== REQUIRED TASK ==
Make an exact copy of all the material below, apart from the pictures.

== DATASET EXCERPT ==
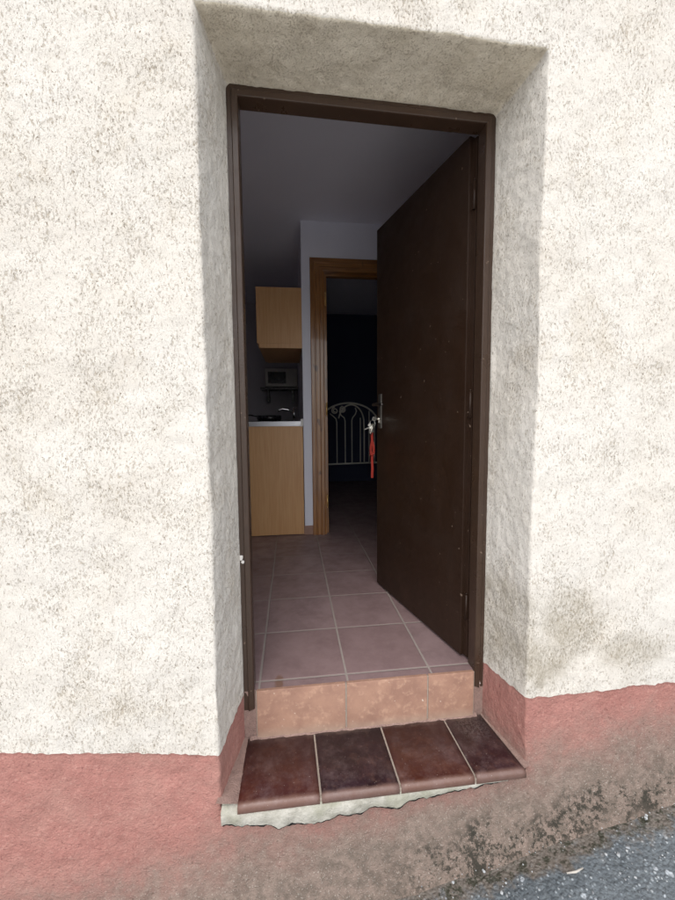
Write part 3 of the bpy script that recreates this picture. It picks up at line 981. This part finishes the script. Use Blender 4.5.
def bed():
    Y = 3.2
    root = empty('bed_end', (.86, Y, 0))
    tag(root, 'white metal bed end with scrolled arch in the dark room', 'bed end')
    off = (-.86, -Y, 0)
    cxb, zr = .865, .425
    W = .385
    arch = [(cxb+W*math.cos(t), Y, .78+.375*math.sin(t)**.8 if math.sin(t) > 0 else .78) for t in np.linspace(0, PI, 40)]
    m = MB()
    m.tube([(cxb+W, Y, 0)] + arch + [(cxb-W, Y, 0)], .0105, 10)
    o = m.build('hoop', M['bedmetal'], root); o.location = off
    m = MB(); m.tube([(cxb-W, Y, zr), (cxb+W, Y, zr+.012)], .010, 10)
    o = m.build('rail', M['bedmetal'], root); o.location = off
    # inner arch from the second spindle to the fifth
    m = MB()
    pts = [(1.053, Y, zr+.01), (1.053, Y, .80), (1.050, Y, .89)]
    pts += [(.895+.155*math.cos(t), Y, .92+.215*math.sin(t)) for t in np.linspace(.15, PI-.25, 24)]
    o = None
    m.tube(pts, .0085, 8)
    o = m.build('inner_arch', M['bedmetal'], root); o.location = off
    def spiral(cx, cz, r0, r1, a0, a1, n=26):
        return [(cx+(r0+(r1-r0)*k/n)*math.cos(a0+(a1-a0)*k/n), Y, cz+(r0+(r1-r0)*k/n)*math.sin(a0+(a1-a0)*k/n)) for k in range(n+1)]
    for cx, cz, r, sgn in ((.700, 1.065, .040, 1), (.792, 1.075, .036, -1)):
        m = MB(); m.tube(spiral(cx, cz, r, .012, PI*.5, PI*.5+sgn*3.2*PI), .0065, 8)
        o = m.build('scroll', M['bedmetal'], root); o.location = off
    paths = [[(.56, zr), (.56, .99)], [(.722, zr), (.722, .93), (.712, .97), (.68, 1.00), (.64, 1.03)],
             [(.822, zr), (.822, .94), (.812, .98), (.775, 1.01), (.757, 1.05), (.765, 1.10), (.79, 1.12)],
             [(.903, zr), (.903, .95), (.915, .985), (.945, 1.02), (.96, 1.06), (.945, 1.10)],
             [(1.006, zr), (1.006, .98)], [(1.112, zr), (1.112, 1.06)], [(1.18, zr), (1.18, .99)]]
    for p in paths:
        m = MB(); m.tube([(x, Y, z) for x, z in p], .0068, 8)
        o = m.build('spindle', M['bedmetal'], root); o.location = off
bed()

# ------------------------------------------------------------------ litter on the street edge
def grit():
    m = MB()
    rnd = random.Random(3)
    for k in range(1000):
        x = rnd.uniform(-1.2, 2.4)
        y = -.29 - abs(rnd.gauss(0, .14))
        s = rnd.choice((.0012, .0016, .0018, .002, .0025, .004))*rnd.uniform(.7, 1.3)
        z = gz(x) + .004
        if y > -.32: z += .012
        t = bmesh.new(); bmesh.ops.create_icosphere(t, subdivisions=1, radius=s)
        for v in t.verts:
            v.co = Vector((v.co.x*rnd.uniform(.7, 1.4), v.co.y*rnd.uniform(.7, 1.4), v.co.z*.6)) + Vector((x, y, z))
        m.merge(t, 0 if rnd.random() < .6 else 1, False)
    o = m.build('grit', [simple('pale_grit', (.42, .44, .45), .8, var=.3, scale=200), simple('grey_grit', (.22, .23, .24), .8, var=.3, scale=200)])
    tag(o, 'loose pale grit scattered on the asphalt along the wall', kind='stuff')
grit()
m = MB(); zt = gz(1.02)+.016
m.tube([(.985, -.375, zt), (1.01, -.38, zt+.006), (1.04, -.372, zt+.004)], [.0022, .003, .002], 6)
tag(m.build('twig', simple('dry_twig', (.50, .47, .42), .8)), 'short pale dry twig lying at the foot of the wall', 'twig')
m = MB()
for k, (dx, dy, a) in enumerate(((0, 0, .3), (.012, .006, 1.4), (-.010, .009, 2.6))):
    c = Vector((.655+dx, -.385+dy, gz(.655)+.012+.003*k))
    u = Vector((math.cos(a), math.sin(a), .35)); w = Vector((-math.sin(a), math.cos(a), 0))
    m.prism([c-u*.010, c+w*.005, c+u*.012, c-w*.005], (0, 0, .0008))
tag(m.build('leaf_sprig', simple('yellow_green_leaf', (.22, .22, .035), .6)), 'tiny yellow green leaf sprig on the asphalt below the step', 'leaf')

# ------------------------------------------------------------------ light, camera
w = bpy.data.worlds.new('World'); S.world = w; w.use_nodes = True
nt = w.node_tree
bg = nt.nodes['Background']
sky = nt.nodes.new('ShaderNodeTexSky'); sky.sky_type = 'NISHITA'; sky.sun_disc = False
EL, AZ = math.radians(55), math.radians(200)           # azimuth clockwise from +Y
sky.sun_elevation = EL; sky.sun_rotation = AZ
sky.air_density = 1.0; sky.dust_density = 3.0; sky.ozone_density = 1.0
hs = nt.nodes.new('ShaderNodeHueSaturation'); hs.inputs['Saturation'].default_value = .40
nt.links.new(sky.outputs[0], hs.inputs['Color']); nt.links.new(hs.outputs[0], bg.inputs[0])
bg.inputs[1].default_value = .13
sl = bpy.data.lights.new('sun', 'SUN'); sl.energy = 1.0; sl.angle = math.radians(140); sl.color = (1, .985, .965)
so = bpy.data.objects.new('sun', sl); COL.objects.link(so)
dirv = Vector((math.sin(AZ)*math.cos(EL), math.cos(AZ)*math.cos(EL), math.sin(EL)))
so.rotation_euler = dirv.to_track_quat('Z', 'Y').to_euler(); so.location = dirv*20

cam = bpy.data.cameras.new('camera'); co = bpy.data.objects.new('camera', cam); COL.objects.link(co)
cx_, cy_, cz_, yaw, pitch, roll, f = .1891, -1.326, .9718, .1185, -.0821, -.0084, 381.9
fw = Vector((math.sin(yaw)*math.cos(pitch), math.cos(yaw)*math.cos(pitch), math.sin(pitch)))
r = fw.cross(Vector((0, 0, 1))).normalized(); u = r.cross(fw)
c, s = math.cos(roll), math.sin(roll)
r2 = c*r + s*u; u2 = -s*r + c*u
from mathutils import Matrix
mat = Matrix(((r2.x, u2.x, -fw.x, cx_), (r2.y, u2.y, -fw.y, cy_), (r2.z, u2.z, -fw.z, cz_), (0, 0, 0, 1)))
co.matrix_world = mat
cam.sensor_fit = 'HORIZONTAL'; cam.sensor_width = 36; cam.lens = f/675*36
cam.clip_start = .02; cam.clip_end = 600
S.camera = co
S.view_settings.view_transform = 'Standard'; S.view_settings.look = 'None'; S.view_settings.gamma = 1
S.view_settings.exposure = 0.9
S.cycles.max_bounces = 10; S.cycles.diffuse_bounces = 6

== TASK RESULT ==
Write part 3 of the bpy script that recreates this picture. It picks up at line 981. This part finishes the script. Use Blender 4.5.
def bed():
    Y = 3.2
    root = empty('bed_end', (.86, Y, 0))
    tag(root, 'white metal bed end with scrolled arch in the dark room', 'bed end')
    off = (-.86, -Y, 0)
    cxb, zr = .865, .425
    W = .385
    arch = [(cxb+W*math.cos(t), Y, .78+.375*math.sin(t)**.8 if math.sin(t) > 0 else .78) for t in np.linspace(0, PI, 40)]
    m = MB()
    m.tube([(cxb+W, Y, 0)] + arch + [(cxb-W, Y, 0)], .0105, 10)
    o = m.build('hoop', M['bedmetal'], root); o.location = off
    m = MB(); m.tube([(cxb-W, Y, zr), (cxb+W, Y, zr+.012)], .010, 10)
    o = m.build('rail', M['bedmetal'], root); o.location = off
    # inner arch from the second spindle to the fifth
    m = MB()
    pts = [(1.053, Y, zr+.01), (1.053, Y, .80), (1.050, Y, .89)]
    pts += [(.895+.155*math.cos(t), Y, .92+.215*math.sin(t)) for t in np.linspace(.15, PI-.25, 24)]
    o = None
    m.tube(pts, .0085, 8)
    o = m.build('inner_arch', M['bedmetal'], root); o.location = off
    def spiral(cx, cz, r0, r1, a0, a1, n=26):
        return [(cx+(r0+(r1-r0)*k/n)*math.cos(a0+(a1-a0)*k/n), Y, cz+(r0+(r1-r0)*k/n)*math.sin(a0+(a1-a0)*k/n)) for k in range(n+1)]
    for cx, cz, r, sgn in ((.700, 1.065, .040, 1), (.792, 1.075, .036, -1)):
        m = MB(); m.tube(spiral(cx, cz, r, .012, PI*.5, PI*.5+sgn*3.2*PI), .0065, 8)
        o = m.build('scroll', M['bedmetal'], root); o.location = off
    paths = [[(.56, zr), (.56, .99)], [(.722, zr), (.722, .93), (.712, .97), (.68, 1.00), (.64, 1.03)],
             [(.822, zr), (.822, .94), (.812, .98), (.775, 1.01), (.757, 1.05), (.765, 1.10), (.79, 1.12)],
             [(.903, zr), (.903, .95), (.915, .985), (.945, 1.02), (.96, 1.06), (.945, 1.10)],
             [(1.006, zr), (1.006, .98)], [(1.112, zr), (1.112, 1.06)], [(1.18, zr), (1.18, .99)]]
    for p in paths:
        m = MB(); m.tube([(x, Y, z) for x, z in p], .0068, 8)
        o = m.build('spindle', M['bedmetal'], root); o.location = off
bed()

# ------------------------------------------------------------------ litter on the street edge
def grit():
    m = MB()
    rnd = random.Random(3)
    for k in range(1000):
        x = rnd.uniform(-1.2, 2.4)
        y = -.29 - abs(rnd.gauss(0, .14))
        s = rnd.choice((.0012, .0016, .0018, .002, .0025, .004))*rnd.uniform(.7, 1.3)
        z = gz(x) + .004
        if y > -.32: z += .012
        t = bmesh.new(); bmesh.ops.create_icosphere(t, subdivisions=1, radius=s)
        for v in t.verts:
            v.co = Vector((v.co.x*rnd.uniform(.7, 1.4), v.co.y*rnd.uniform(.7, 1.4), v.co.z*.6)) + Vector((x, y, z))
        m.merge(t, 0 if rnd.random() < .6 else 1, False)
    o = m.build('grit', [simple('pale_grit', (.42, .44, .45), .8, var=.3, scale=200), simple('grey_grit', (.22, .23, .24), .8, var=.3, scale=200)])
    tag(o, 'loose pale grit scattered on the asphalt along the wall', kind='stuff')
grit()
m = MB(); zt = gz(1.02)+.016
m.tube([(.985, -.375, zt), (1.01, -.38, zt+.006), (1.04, -.372, zt+.004)], [.0022, .003, .002], 6)
tag(m.build('twig', simple('dry_twig', (.50, .47, .42), .8)), 'short pale dry twig lying at the foot of the wall', 'twig')
m = MB()
for k, (dx, dy, a) in enumerate(((0, 0, .3), (.012, .006, 1.4), (-.010, .009, 2.6))):
    c = Vector((.655+dx, -.385+dy, gz(.655)+.012+.003*k))
    u = Vector((math.cos(a), math.sin(a), .35)); w = Vector((-math.sin(a), math.cos(a), 0))
    m.prism([c-u*.010, c+w*.005, c+u*.012, c-w*.005], (0, 0, .0008))
tag(m.build('leaf_sprig', simple('yellow_green_leaf', (.22, .22, .035), .6)), 'tiny yellow green leaf sprig on the asphalt below the step', 'leaf')

# ------------------------------------------------------------------ light, camera
w = bpy.data.worlds.new('World'); S.world = w; w.use_nodes = True
nt = w.node_tree
bg = nt.nodes['Background']
sky = nt.nodes.new('ShaderNodeTexSky'); sky.sky_type = 'NISHITA'; sky.sun_disc = False
EL, AZ = math.radians(55), math.radians(200)           # azimuth clockwise from +Y
sky.sun_elevation = EL; sky.sun_rotation = AZ
sky.air_density = 1.0; sky.dust_density = 3.0; sky.ozone_density = 1.0
hs = nt.nodes.new('ShaderNodeHueSaturation'); hs.inputs['Saturation'].default_value = .40
nt.links.new(sky.outputs[0], hs.inputs['Color']); nt.links.new(hs.outputs[0], bg.inputs[0])
bg.inputs[1].default_value = .13
sl = bpy.data.lights.new('sun', 'SUN'); sl.energy = 1.0; sl.angle = math.radians(140); sl.color = (1, .985, .965)
so = bpy.data.objects.new('sun', sl); COL.objects.link(so)
dirv = Vector((math.sin(AZ)*math.cos(EL), math.cos(AZ)*math.cos(EL), math.sin(EL)))
so.rotation_euler = dirv.to_track_quat('Z', 'Y').to_euler(); so.location = dirv*20

cam = bpy.data.cameras.new('camera'); co = bpy.data.objects.new('camera', cam); COL.objects.link(co)
cx_, cy_, cz_, yaw, pitch, roll, f = .1891, -1.326, .9718, .1185, -.0821, -.0084, 381.9
fw = Vector((math.sin(yaw)*math.cos(pitch), math.cos(yaw)*math.cos(pitch), math.sin(pitch)))
r = fw.cross(Vector((0, 0, 1))).normalized(); u = r.cross(fw)
c, s = math.cos(roll), math.sin(roll)
r2 = c*r + s*u; u2 = -s*r + c*u
from mathutils import Matrix
mat = Matrix(((r2.x, u2.x, -fw.x, cx_), (r2.y, u2.y, -fw.y, cy_), (r2.z, u2.z, -fw.z, cz_), (0, 0, 0, 1)))
co.matrix_world = mat
cam.sensor_fit = 'HORIZONTAL'; cam.sensor_width = 36; cam.lens = f/675*36
cam.clip_start = .02; cam.clip_end = 600
S.camera = co
S.view_settings.view_transform = 'Standard'; S.view_settings.look = 'None'; S.view_settings.gamma = 1
S.view_settings.exposure = 0.9
S.cycles.max_bounces = 10; S.cycles.diffuse_bounces = 6